The battle for the world championship was gaining momentum and while Renault and Fernando Alonso could stood to lose out thanks to the damper debate, Ferrari - and in particular Michael Schumacher - were poised to benefit. Schumacher’s two consecutive victories at the preceding US and French rounds had proved the Italian team were making good progress. Elsewhere celebrations were in full swing with Super Aguri unveiling their long-awaited SA06, Honda marking their 300th Grand Prix and Jarno Trulli extending his Toyota contract for a further three years.

As the on-track action began on Friday, all 11 teams struggled with the slippery circuit surface. For Williams there was a mixture of good and bad news in the morning, with Alex Wurz setting the fastest time but Nico Rosberg crashing out on Turn Two. In the afternoon BMW Sauber third driver Robert Kubica topped the timesheets, but it was the pace of second-placed Schumacher that was probably more representative.
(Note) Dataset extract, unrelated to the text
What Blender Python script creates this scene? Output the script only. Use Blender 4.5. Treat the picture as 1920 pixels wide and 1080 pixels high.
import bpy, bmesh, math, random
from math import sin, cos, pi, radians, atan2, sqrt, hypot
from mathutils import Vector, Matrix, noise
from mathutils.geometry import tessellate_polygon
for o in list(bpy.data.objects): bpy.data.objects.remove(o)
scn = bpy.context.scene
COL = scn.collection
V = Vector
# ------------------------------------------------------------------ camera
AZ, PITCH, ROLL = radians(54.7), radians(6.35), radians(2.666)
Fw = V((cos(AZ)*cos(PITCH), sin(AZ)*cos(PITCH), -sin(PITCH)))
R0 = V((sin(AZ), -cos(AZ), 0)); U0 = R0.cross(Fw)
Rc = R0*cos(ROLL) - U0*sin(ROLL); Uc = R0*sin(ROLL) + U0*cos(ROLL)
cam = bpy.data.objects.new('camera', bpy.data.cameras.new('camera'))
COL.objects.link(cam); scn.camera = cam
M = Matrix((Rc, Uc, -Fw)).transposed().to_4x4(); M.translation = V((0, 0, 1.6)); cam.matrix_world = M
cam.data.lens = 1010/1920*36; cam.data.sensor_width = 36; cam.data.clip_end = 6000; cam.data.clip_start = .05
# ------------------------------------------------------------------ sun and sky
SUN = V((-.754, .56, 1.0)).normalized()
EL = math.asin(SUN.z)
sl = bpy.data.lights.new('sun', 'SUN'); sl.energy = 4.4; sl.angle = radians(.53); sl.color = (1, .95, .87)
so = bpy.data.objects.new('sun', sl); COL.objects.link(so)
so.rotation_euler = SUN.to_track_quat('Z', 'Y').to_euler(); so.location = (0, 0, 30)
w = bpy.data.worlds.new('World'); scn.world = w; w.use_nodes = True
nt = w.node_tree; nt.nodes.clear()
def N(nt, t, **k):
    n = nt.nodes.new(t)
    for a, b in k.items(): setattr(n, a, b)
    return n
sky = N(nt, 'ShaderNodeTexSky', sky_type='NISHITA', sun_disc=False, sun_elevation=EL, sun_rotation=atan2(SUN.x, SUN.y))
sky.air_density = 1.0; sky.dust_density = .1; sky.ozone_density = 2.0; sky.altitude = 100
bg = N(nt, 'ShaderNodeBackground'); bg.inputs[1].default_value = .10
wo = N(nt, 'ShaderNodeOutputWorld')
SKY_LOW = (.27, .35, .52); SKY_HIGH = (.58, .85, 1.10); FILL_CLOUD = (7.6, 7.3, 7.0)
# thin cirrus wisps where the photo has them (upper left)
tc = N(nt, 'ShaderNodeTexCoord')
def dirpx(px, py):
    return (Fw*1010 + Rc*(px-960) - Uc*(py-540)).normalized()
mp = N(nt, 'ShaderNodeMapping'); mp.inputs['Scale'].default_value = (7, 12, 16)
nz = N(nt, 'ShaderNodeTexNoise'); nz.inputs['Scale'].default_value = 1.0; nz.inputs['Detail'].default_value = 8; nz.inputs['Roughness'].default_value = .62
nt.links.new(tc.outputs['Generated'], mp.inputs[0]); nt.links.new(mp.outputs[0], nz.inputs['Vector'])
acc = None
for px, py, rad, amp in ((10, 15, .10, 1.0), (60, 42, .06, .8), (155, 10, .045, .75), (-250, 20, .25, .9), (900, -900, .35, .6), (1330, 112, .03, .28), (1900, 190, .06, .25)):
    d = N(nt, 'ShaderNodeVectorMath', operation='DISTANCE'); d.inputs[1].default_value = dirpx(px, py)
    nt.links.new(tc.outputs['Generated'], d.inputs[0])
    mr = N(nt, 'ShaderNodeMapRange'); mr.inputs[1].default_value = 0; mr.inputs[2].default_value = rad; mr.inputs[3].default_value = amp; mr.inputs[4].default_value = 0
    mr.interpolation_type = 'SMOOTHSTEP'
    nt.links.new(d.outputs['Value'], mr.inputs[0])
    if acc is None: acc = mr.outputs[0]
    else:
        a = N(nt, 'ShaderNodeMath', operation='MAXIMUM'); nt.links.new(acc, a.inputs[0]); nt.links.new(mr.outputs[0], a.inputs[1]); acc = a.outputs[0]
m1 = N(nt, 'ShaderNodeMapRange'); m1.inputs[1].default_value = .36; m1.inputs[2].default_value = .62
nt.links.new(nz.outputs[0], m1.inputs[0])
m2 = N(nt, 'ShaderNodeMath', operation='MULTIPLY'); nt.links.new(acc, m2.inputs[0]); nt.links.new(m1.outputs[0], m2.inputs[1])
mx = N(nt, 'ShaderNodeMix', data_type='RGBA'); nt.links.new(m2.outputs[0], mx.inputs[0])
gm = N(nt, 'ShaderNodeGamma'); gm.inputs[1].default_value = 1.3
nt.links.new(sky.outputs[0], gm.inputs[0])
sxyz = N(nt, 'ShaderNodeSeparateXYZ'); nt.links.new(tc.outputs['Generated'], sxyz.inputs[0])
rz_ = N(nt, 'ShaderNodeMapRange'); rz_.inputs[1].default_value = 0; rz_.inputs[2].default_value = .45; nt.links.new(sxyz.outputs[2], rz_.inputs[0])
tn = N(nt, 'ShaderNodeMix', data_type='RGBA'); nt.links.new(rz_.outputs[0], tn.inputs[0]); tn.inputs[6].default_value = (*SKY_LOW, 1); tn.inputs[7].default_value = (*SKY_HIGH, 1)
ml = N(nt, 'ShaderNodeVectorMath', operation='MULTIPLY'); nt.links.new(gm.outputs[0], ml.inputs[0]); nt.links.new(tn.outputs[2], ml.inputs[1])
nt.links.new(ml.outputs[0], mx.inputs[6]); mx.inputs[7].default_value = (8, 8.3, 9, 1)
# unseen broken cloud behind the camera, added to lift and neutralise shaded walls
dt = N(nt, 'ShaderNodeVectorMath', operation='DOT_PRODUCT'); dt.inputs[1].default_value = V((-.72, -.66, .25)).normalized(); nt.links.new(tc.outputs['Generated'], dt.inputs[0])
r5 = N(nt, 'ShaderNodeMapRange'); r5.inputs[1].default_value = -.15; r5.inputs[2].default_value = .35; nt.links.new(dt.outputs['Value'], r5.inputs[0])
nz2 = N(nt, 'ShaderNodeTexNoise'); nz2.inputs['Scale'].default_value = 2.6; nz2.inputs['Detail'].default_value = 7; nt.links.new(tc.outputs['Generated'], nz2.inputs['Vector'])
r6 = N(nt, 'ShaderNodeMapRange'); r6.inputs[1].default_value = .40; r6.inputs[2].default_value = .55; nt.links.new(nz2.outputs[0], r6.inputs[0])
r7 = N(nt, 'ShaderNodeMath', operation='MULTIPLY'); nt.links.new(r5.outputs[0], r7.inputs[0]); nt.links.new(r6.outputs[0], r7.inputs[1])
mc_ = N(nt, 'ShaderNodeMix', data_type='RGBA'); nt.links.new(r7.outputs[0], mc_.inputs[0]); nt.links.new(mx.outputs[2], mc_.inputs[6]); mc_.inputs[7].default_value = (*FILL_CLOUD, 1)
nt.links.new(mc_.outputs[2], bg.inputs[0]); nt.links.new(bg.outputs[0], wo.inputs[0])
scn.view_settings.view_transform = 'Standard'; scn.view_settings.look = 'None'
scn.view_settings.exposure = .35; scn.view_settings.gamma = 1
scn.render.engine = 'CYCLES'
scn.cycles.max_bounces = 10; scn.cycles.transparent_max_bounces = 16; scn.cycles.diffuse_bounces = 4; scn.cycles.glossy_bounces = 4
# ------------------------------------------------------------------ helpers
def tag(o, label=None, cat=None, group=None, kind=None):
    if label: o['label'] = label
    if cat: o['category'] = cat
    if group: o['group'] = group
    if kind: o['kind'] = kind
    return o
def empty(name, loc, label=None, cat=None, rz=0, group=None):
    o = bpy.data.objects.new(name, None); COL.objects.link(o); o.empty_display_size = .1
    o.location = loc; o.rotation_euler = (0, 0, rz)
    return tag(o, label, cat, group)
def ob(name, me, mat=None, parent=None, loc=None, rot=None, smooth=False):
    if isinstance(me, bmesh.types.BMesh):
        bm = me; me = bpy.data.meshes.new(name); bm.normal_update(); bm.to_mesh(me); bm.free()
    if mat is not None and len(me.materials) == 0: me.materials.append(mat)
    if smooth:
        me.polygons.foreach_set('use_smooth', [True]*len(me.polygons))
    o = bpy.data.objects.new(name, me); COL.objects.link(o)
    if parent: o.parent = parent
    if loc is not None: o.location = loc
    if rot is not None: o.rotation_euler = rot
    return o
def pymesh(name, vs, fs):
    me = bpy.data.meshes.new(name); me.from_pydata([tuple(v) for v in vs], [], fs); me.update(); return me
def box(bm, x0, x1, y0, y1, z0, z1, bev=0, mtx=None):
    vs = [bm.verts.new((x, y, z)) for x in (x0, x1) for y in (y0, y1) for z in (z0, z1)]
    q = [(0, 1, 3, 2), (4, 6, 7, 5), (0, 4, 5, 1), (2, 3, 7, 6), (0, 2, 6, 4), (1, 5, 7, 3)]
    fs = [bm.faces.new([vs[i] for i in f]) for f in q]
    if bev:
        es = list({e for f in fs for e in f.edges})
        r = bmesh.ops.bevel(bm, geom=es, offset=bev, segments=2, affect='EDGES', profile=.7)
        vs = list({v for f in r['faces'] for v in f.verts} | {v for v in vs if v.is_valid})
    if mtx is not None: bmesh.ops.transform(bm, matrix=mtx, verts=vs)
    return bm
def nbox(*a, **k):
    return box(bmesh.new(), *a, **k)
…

Title rival Alonso, meanwhile, was left down in 15th.

On Saturday morning Red Bull’s Christian Klien surprised as the quickest runner ahead of the Hondas of Jenson Button and Rubens Barrichello, and the Ferrari of Felipe Massa. In the afternoon, however, it was McLaren’s Kimi Raikkonen who scored a shock pole thanks to a blistering lap in the MP4-21 that outshone local hero Schumacher on Mercedes’ home soil. Massa took third on the grid alongside a quick Button, while Alonso managed only seventh, leaving himself a minor mountain to climb to safeguard his championship lead. Indeed the best he could hope for would be for polesitter Raikkonen to limit the damage by stealing victory from Ferrari.
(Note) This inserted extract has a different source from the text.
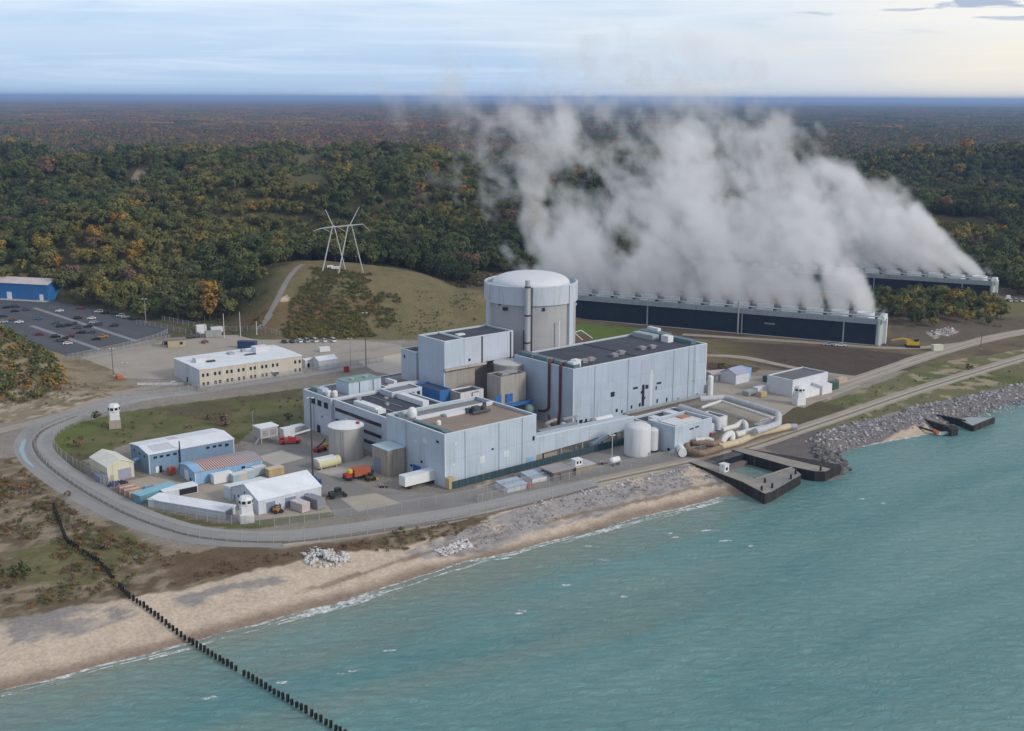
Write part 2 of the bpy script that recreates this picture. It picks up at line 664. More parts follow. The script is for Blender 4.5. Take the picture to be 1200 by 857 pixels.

But on race day the Finn didn’t quite have the pace or the strategy to beat either red car and he finished third, 13 seconds behind a victorious Schumacher, who led team mate Massa home in relatively close formation. Honda came away pleased thanks to Button’s fourth place, even though Barrichello retired early thanks to engine trouble. Renault’s weekend could have been better, but the French team, damper-less and struggling with blistering Michelin tyres, were relieved to see both drivers finish in the points, Alonso crossing the line fifth and Giancarlo Fisichella in sixth. Toyota also got both cars home, with Trulli (seventh) and Ralf Schumacher (ninth) sandwiching the eighth-placed Red Bull of Klien.

Further down the order there was disappointment for BMW Sauber and Midland. BMW saw team mates Nick Heidfeld and Jacques Villeneuve clash on the opening lap. Damage led to Heidfeld’s retirement and Villeneuve then crashed out of what would prove to be his last appearance for the team. Midland, in contrast, got two cars to the flag, but then had both disqualified for excessive flex in their rear wings. Both Super Aguris retired prematurely, but at least Takuma Sato had given the fledgling Japanese squad a small nugget of hope by soundly beating Midland’s Tiago Monteiro in qualifying to start 19th.

Ferrari’s third successive victory - coupled with Renault’s poor showing - threw the constructors’ championship wide open, narrowing the gap between the rival teams to just ten points. Alonso, meanwhile, saw his lead over Schumacher in the driver standings dwindle from 17 to 11. And with just a week to go before the Hungarian race, few believed the Spaniard and Renault would have enough time to recover their form.